Quando Dante Alighieri (1265-1321) viu pela primeira vez Beatriz Portinari, ficou de tal forma encantado que toda a sua existência até ao momento deixou de ser digna de recordação. É com este encontro que principia “A Vida Nova” (Quetzal, 2021), uma obra difícil de classificar, descrita pelo próprio autor como um “livrinho”, que associa a história do amor pela sua musa a diversos poemas que escreveu – sobretudo sonetos –, contextualizando-os e legando assim à posteridade vislumbres do desenvolvimento da sua arte, bem como dos costumes da cidade de Florença no século XIII.
Na altura do marcante encontro com a “angelical donzelinha”, Dante tem nove anos e ela poucos meses menos. Nada indica que ela o tenha sequer visto, mas ainda assim o amor assenhora-se da alma do rapaz: “o espírito da vida, que habita na secretíssima câmara do coração, começou de tremer tão fortemente que aparecia nas mínimas pulsações com muita força”. Nove anos mais tarde, voltam a cruzar-se e Beatriz saúda-o pela primeira vez, desencadeando nele uma visão que tem tanto de sensual quanto de místico e que conduz à escrita do primeiro soneto do livro. Poucas mais vezes se voltarão a ver até à morte de Beatriz, ainda jovem, e os percalços aqui descritos permitem-nos reconstituir fragmentos do quotidiano de uma sociedade que proporcionava escassas ocasiões de convívio aos jovens de sexos opostos, pelo menos entre as camadas superiores da burguesia citadina, a que ambos pertenciam.
O amor de Dante permanecerá platónico e a sua musa transformar-se-á num símbolo metafísico. Nesse contexto, as dúvidas que surgem quanto à veracidade de alguns factos descritos – destacando-se a omnipresença do número nove, carregado de misticismo – devem ceder perante a construção de uma narrativa que se inscreve na tradição do amor cortês. Segundo alguns investigadores, Dante era abastado e circulava nos estratos mais elevados da sociedade, mas não provinha de uma família nobre, tendo na actividade literária uma fonte importante de prestígio. O enaltecimento do seu amor – o qual, segundo o próprio, é tão virtuoso que não se sobrepõe à razão – permite-lhe reivindicar um enobrecimento moral e espiritual, pelo que, mesmo sem pormos em causa a sinceridade das emoções do autor, importa lermos esta obra cientes de que a Beatriz aqui louvada é mais um ideal intelectualizado do que uma mulher de carne de osso.
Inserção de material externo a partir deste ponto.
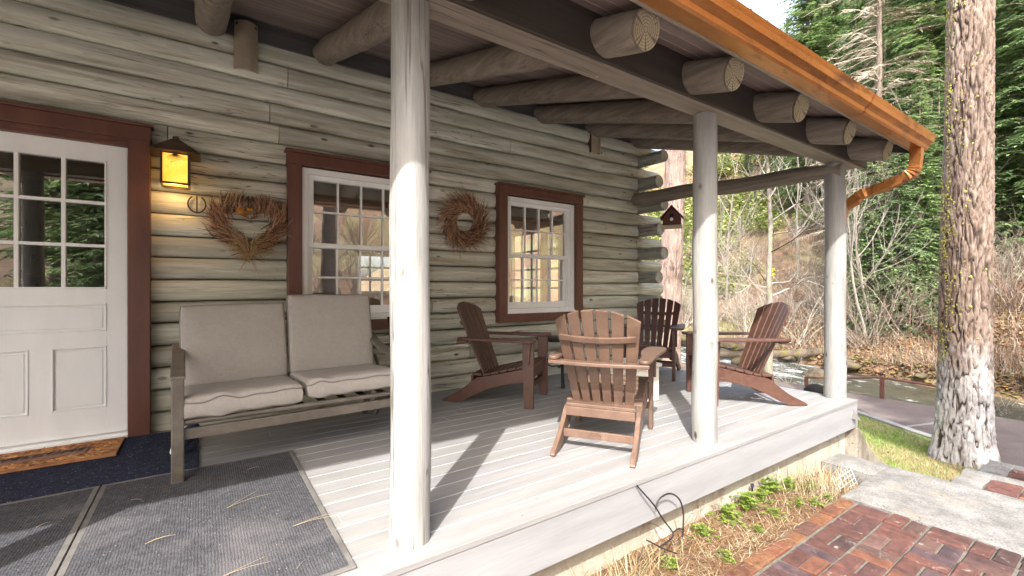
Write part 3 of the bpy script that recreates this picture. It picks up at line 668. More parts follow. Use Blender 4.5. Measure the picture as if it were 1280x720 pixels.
# ================================================================== loveseat
def cushion(w,d,h,seed,wr=.004,sag=0.0,nx=44,ny=40):
    """pillow-edged box cushion centred on the origin"""
    mb=MB(); vs=[];fs=[]
    def P(u,v,side):
        x=(u-.5)*w; y=(v-.5)*d
        e=1-max(abs(2*u-1)**9,abs(2*v-1)**9)
        z=h*.5*(.70+.30*e**.5)+ .012*(1-(2*u-1)**2)*(1-(2*v-1)**2)
        ex=1-.018*(abs(2*v-1)**6); ey=1-.018*(abs(2*u-1)**6)
        wv=wr*(.35*noise.noise((x*5+seed,y*5,side))+.30*noise.noise((x*15+seed,y*13,side*3)))
        edge=min(1-abs(2*u-1),1-abs(2*v-1))
        wv+=wr*1.7*math.sin((x+y*.6)*26+seed+4*noise.noise((x*3,y*3,seed)))*math.exp(-edge*9)*noise.noise((x*4+seed,y*4,9))
        if side>0: z-=sag*(1-(2*u-1)**2)*sstep(.0,.5,v)
        return (x*ex,y*ey,side*(z+wv))
    for side in (1,-1):
        o=len(vs)
        for i in range(nx+1):
            for j in range(ny+1):
                uu=.5-.5*math.cos(math.pi*i/nx); vv=.5-.5*math.cos(math.pi*j/ny); vs.append(P(lerp(uu,i/nx,.4),lerp(vv,j/ny,.4),side))
        for i in range(nx):
            for j in range(ny):
                a=o+i*(ny+1)+j
                fs.append((a,a+ny+1,a+ny+2,a+1) if side>0 else (a,a+1,a+ny+2,a+ny+1))
    n=(nx+1)*(ny+1)
    ring=[i*(ny+1) for i in range(nx+1)]+[nx*(ny+1)+j for j in range(1,ny+1)]+[i*(ny+1)+ny for i in range(nx-1,-1,-1)]+[j for j in range(ny-1,0,-1)]
    R_=[vs[r] for r in ring]
    mid=[]
    for r in ring:
        x,y,z=vs[r]; L=math.hypot(x/(w/2),y/(d/2)); mid.append(len(vs)); vs.append((x*1.016,y*1.016,0))
    K=len(ring)
    for a in range(K):
        b=(a+1)%K
        fs.append((ring[a],mid[a],mid[b],ring[b])); fs.append((mid[a],n+ring[a],n+ring[b],mid[b]))
    mb.add(vs,fs,True); return mb,R_
sofa=thing('loveseat','two-seat patio sofa with oatmeal cushions in a bronze metal frame','sofa',(.53,3.56,.003),R(1.6))
def S(name,mb,mat,bev=0): return mb.build(name,M[mat],sofa,bevel=bev)
W=.655
for s in (-1,1):
    m=MB(); m.prism([(-.425,0),(-.385,0),(-.375,.2),(-.372,.575),(-.38,.60),(-.432,.60),(-.44,.58),(-.435,.25)],s*W-.030,s*W+.030,XYZ_ZY); S('front_leg',m,'frame',.008)
    m=MB(); m.prism([(.40,0),(.365,0),(.27,.28),(.30,.60),(.345,.60),(.32,.28)],s*W-.024,s*W+.024,XYZ_ZY); S('rear_leg',m,'frame',.006)
    m=MB(); top=[(-.445,.585),(-.44,.607),(-.36,.612),(-.22,.612),(-.05,.630),(.12,.668),(.28,.725)]; m.prism(top+[(.29,.70),(.13,.642),(-.05,.603),(-.22,.585),(-.36,.583)],s*W-.036,s*W+.036,XYZ_ZY); S('armrest',m,'frame',.008)
    m=MB(); m.tube([(s*W,.33,.05),(s*W,.10,.18),(s*W,-.15,.25),(s*W,-.38,.27)],.012,8); S('side_brace',m,'frame')
m=MB(); m.tube([(-W,-.40,.335),(W,-.40,.335)],.017,12); m.cbox((0,-.395,.268),(2*W-.04,.026,.060),.004); S('front_rail',m,'frame')
m=MB(); m.tube([(-W,.30,.27),(W,.30,.27)],.017,10); m.tube([(-W,.33,.86),(W,.33,.86)],.016,10); m.cbox((-W+.04,.31,.58),(.03,.02,.62),.003,(R(-8),0,0)); m.cbox((W-.04,.31,.58),(.03,.02,.62),.003,(R(-8),0,0)); S('back_frame',m,'frame')
m=MB()
for i in range(9): x=-.56+i*.14; m.cbox((x,-.06,.325),(.05,.62,.004))
S('seat_straps',m,'blackmetal')
for q,(cx,dz,tl,ww,hh) in enumerate(((-.325,0,0,.635,.55),(.33,.024,.01,.625,.595))):
    mb,rg=cushion(ww,.70,.135,q*7.3+1,.011,.016); o=S('seat_cushion',mb,'fabric'); o.location=(cx,-.085,.402+dz); o.rotation_euler=(R(-3),R(-.6),0)
    pp=MB(); rr=rg+[rg[0]]; pp.tube([(x*1.012,y*1.012,z-.012) for x,y,z in rr[::2]+[rr[0]]],.0042,6,False); po=pp.build('piping',M['piping'],o)
    mb,rg=cushion(ww,hh,.13,q*5.1+40,.009); o=S('back_cushion',mb,'fabric'); o.location=(cx,.235,.705+dz*1.1+(.01 if q else -.005)); o.rotation_euler=(R(76),R(.5 if q else -1.0),0)
    pp=MB(); rr=rg+[rg[0]]; pp.tube([(x*1.012,y*1.012,z-.012) for x,y,z in rr[::2]+[rr[0]]],.0042,6,False); pp.build('piping',M['piping'],o)

# ================================================================== tables and small things
et=thing('end_table','round grey-green topped end table between the sofa and the near post','table',(1.405,3.80,.002),R(20))
m=MB(); m.lathe([(0,.565),(.235,.565),(.24,.572),(.24,.582),(.235,.588),(0,.588)],40); m.build('tabletop',M['tabletop'],et)
m=MB(); m.lathe([(.22,.545),(.247,.548),(.251,.57),(.251,.586),(.241,.592),(.239,.56)],40); m.build('rim',M['frame'],et)
for i in range(4):
    a=R(45+90*i); m=MB(); m.tube([(.20*math.cos(a),.20*math.sin(a),.55),(.14*math.cos(a),.14*math.sin(a),.35),(.15*math.cos(a),.15*math.sin(a),.12),(.19*math.cos(a),.19*math.sin(a),0)],.013,8); m.build('leg',M['frame'],et)
vs_=thing('glass_vase','tapered clear glass candle vase with brown potpourri on the end table','vase',(1.36,3.73,.591))
m=MB(); m.lathe([(0,.0),(.042,.0),(.046,.01),(.052,.12),(.062,.235),(.072,.262)],24); m.lathe([(.069,.262),(.059,.235),(.049,.12),(.042,.012),(0,.012)],24); m.build('glass_body',M['vase'],vs_)
m=MB()
for i in range(70):
    a=ru(0,6.28); r_=ru(0,.034); z=.016+ru(0,.07)
    m.cbox((r_*math.cos(a),r_*math.sin(a),z),(ru(.012,.022),ru(.01,.018),ru(.006,.012)),0,(ru(0,3),ru(0,3),ru(0,3)),random.choice([(.42,.26,.13),(.26,.13,.07),(.55,.42,.25)]))
m.build('potpourri',M['plain'],vs_)
bt=thing('side_table','small black metal side table with scrolled legs between the profile chair and the tan chair','table',(3.34,3.93,.002))
m=MB(); m.lathe([(0,.505),(.235,.505),(.245,.512),(.245,.525),(.235,.532),(0,.532)],36); m.build('tabletop',M['blackmetal'],bt)
for i in range(3):
    a=R(246+120*i); c_,s_=math.cos(a),math.sin(a)
    m=MB(); m.tube([(r_*c_,r_*s_,z) for r_,z in ((.20,.505),(.215,.40),(.20,.20),(.215,.06),(.225,0))],[.022,.020,.017,.02,.024],10); m.tube([(r_*c_,r_*s_,z) for r_,z in ((.20,.30),(.13,.22),(.06,.20),(.0,.21))],.008,6); m.build('leg',M['blackmetal'],bt)
tc=MB()
n=18;vs=[];fs=[]
for i in range(n+1):
    for j in range(n+1):
        u,v=i/n-.5,j/n-.5; e=min(.5-abs(u),.5-abs(v)); vs.append((u*.17,v*.13,.004+.028*min(1,e*7)+.012*noise.noise((u*6,v*6,2))*min(1,e*9)))
for i in range(n):
    for j in range(n): a=i*(n+1)+j; fs.append((a,a+n+1,a+n+2,a+1))
tc.add(vs,fs,True); o=tc.build('folded_cloth',M['teal']); o.location=(3.36,3.80,.535); o.rotation_euler=(0,0,.5); tag(o,'folded teal cloth lying on the small black side table','cloth')
bx=thing('cream_cube_table','low cream cube table standing amid the circle of slatted chairs','table',(3.47,2.985,.002),R(3))
m=MB(); m.box((-.20,-.20,0.0),(.20,.20,.33),.008); m.build('table_body',M['cream'],bx)
m=MB(); m.box((-.22,-.22,.332),(.22,.22,.365),.006); m.build('tabletop',M['cream'],bx)

# lantern
la=thing('wall_lantern','lit amber glass wall lantern with a pyramid roof beside the door','lantern',(-.165,4.36,1.87))
m=MB(); m.box((-.075,-.006,.0),(.075,.02,.26),.004); m.box((-.02,-.13,.245),(.02,.0,.262),.003); m.build('back_plate',M['bronze'],la)
m=MB(); m.add([(-.155,-.26,.238),(.155,-.26,.238),(.155,.02,.238),(-.155,.02,.238),(-.025,-.135,.352),(.025,-.135,.352),(.025,-.105,.352),(-.025,-.105,.352),(-.15,-.25,.232),(.15,-.25,.232),(.15,.015,.232),(-.15,.015,.232)],[(0,1,5,4),(1,2,6,5),(2,3,7,6),(3,0,4,7),(4,5,6,7),(11,10,9,8),(0,8,9,1),(1,9,10,2),(2,10,11,3),(3,11,8,0)]); m.box((-.02,-.138,.352),(.02,-.10,.372),.005); m.build('lantern_roof',M['bronze'],la)
m=MB()
for x in (-.082,.082):
    for y in (-.205,-.035): m.box((x-.008,y-.008,0),(x+.008,y+.008,.238),.002)
for z in (.0,.224):
    m.box((-.082,-.212,z),(.082,-.198,z+.014)); m.box((-.089,-.205,z),(-.075,-.035,z+.014)); m.box((.075,-.205,z),(.089,-.035,z+.014))
m.build('lantern_frame',M['bronze'],la)
m=MB(); m.box((-.074,-.203,.014),(.074,-.039,.224)); m.build('amber_glass',M['amber'],la)
m=MB()
for i in range(15):
    a=R(lerp(-65,65,i/14)); L=ru(.05,.085); m.tube([(.0,-.206,.228),(math.sin(a)*L*.55,-.206,.222-math.cos(a)*L*.45),(math.sin(a)*L,-.206,.216-math.cos(a)*L*.75)],[.0016,.0013,.0008],4)
m.tube([(-.0,-.206,.175),(-.02,-.206,.160),(-.03,-.206,.163)],.0013,4); m.build('pine_sprig_motif',M['bronze'],la)
lp=bpy.data.lights.new('lantern_bulb','POINT'); lp.energy=.32; lp.color=(1,.66,.28); lp.shadow_soft_size=.04; lo=bpy.data.objects.new('lantern_bulb',lp); col.objects.link(lo); lo.parent=la; lo.location=(0,-.12,-.03)

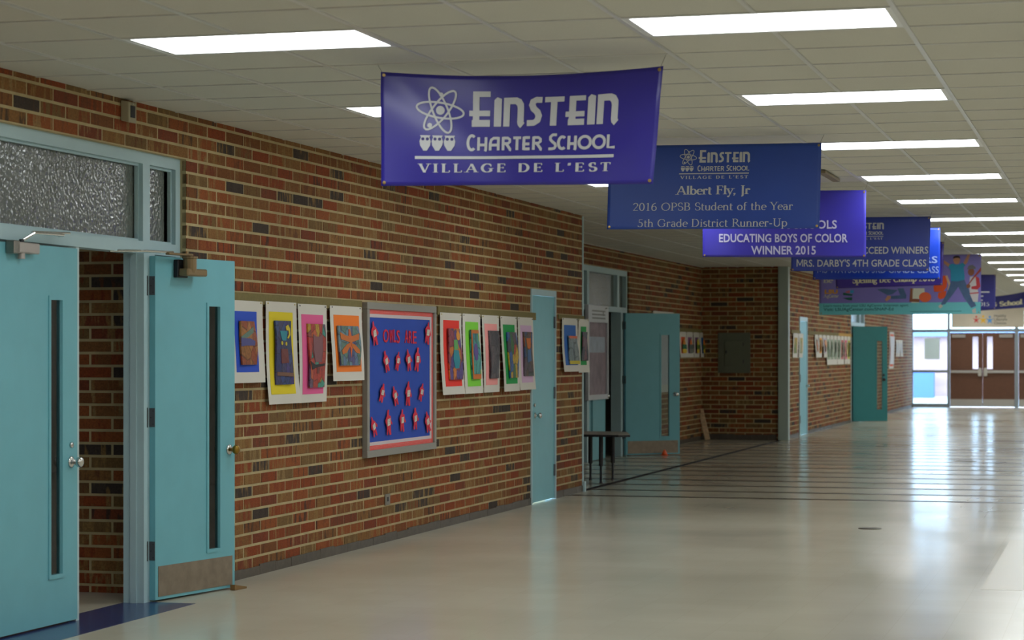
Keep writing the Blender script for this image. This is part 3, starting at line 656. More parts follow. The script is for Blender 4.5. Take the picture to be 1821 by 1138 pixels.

Um aspecto em que Dante inovou foi na defesa do uso do idioma falado comumente em Florença, ao qual chamavam “vulgar”, em detrimento do latim, ao mesmo tempo que criticava o recurso à retórica oca: “grande vergonha seria ao que rimasse cousas sob vestes de figura ou de cor retórica e depois, perguntado, não soubesse desnudar suas palavras de tais vestes, de modo que tivessem verdadeiro entendimento”. Graças a Dante, esse idioma foi determinante na uniformização daquilo que é hoje a língua italiana, e esta reedição bilingue, em italiano e português, da premiada tradução de Vasco Graça Moura, que também assina um prefácio notável, oferece-nos uma excelente amostra do génio do autor.